Pada 27 Juni 2014 atau tepatnya tiga hari menjelang pencoblosan pilpres, Jokowi menyetujui kontrak politik dengan seorang pengasuh Ponpes Babussalam Malang bernama Kiai Thoriq Darwis. Kontrak politik itu diadakan di Pesantren Babussalam bersamaan dengan haul KH Hasyim Asyari. Saat itu, Jokowi berjanji menetapkan tanggal 1 Muharram sebagai hari santri, apabila ia terpilih menjadi presiden. Perjanjian ini dinilai cukup mempengaruhi elektabilitas terhadap Jokowi, khususnya dari sejumlah Nahdliyin yang semula mendukung paslon Prabowo-Hatta. Sikap sebagian Nahdliyin itu bukan tanpa alasan, mereka mengusung peristiwa deklarasi Resolusi Jihad 1945 yang terjadi di Surabaya sebagai dorongan ditetapkannya HSN pada 22 Oktober. Sederhananya, Resolusi Jihad merupakan seruan KH Hasyim Asyari kepada santrinya untuk ikut berjuang mencegah tentara Belanda menguasai Indonesia kembali.

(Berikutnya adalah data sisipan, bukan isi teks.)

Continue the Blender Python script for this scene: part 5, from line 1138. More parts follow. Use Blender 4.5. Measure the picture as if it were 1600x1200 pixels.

Dari histori di atas, saya memaklumi jika keberadaan HSN seolah bersifat eksklusif dan identitasnya melekat pada salah satu ormas, yaitu NU. Latar belakang pengadaan hari santri sebagai bentuk penghargaan terhadap spirit KH Hasyim Asyari bukan lantas menjadi alasan HSN semata ‘milik’ NU. Hal lain yang disayangkan justru ketika sepinya perayaan memperingati HSN oleh ormas atau pesantren lain di luar NU. Meskipun unsur politis ketika proses pengadaan HSN tak bisa ditampik, kesepakatan atas penyelenggaraan maupun tanggal hari santri merupakan kesepakatan bersama. Sebagaimana dilansir dari Tirto.id, pada dasarnya peristiwa mana saja yang perlu diingat dan diperingati secara nasional ialah hasil persaingan politik dalam suatu nasion. Mari mengingat kembali bahwa ritual semacam memperingati hari kemerdekaan, hari pahlawan, bahkan hari santri, mestinya menjadi ‘media penghubung’ suatu negara dengan seluruh masyarakatnya.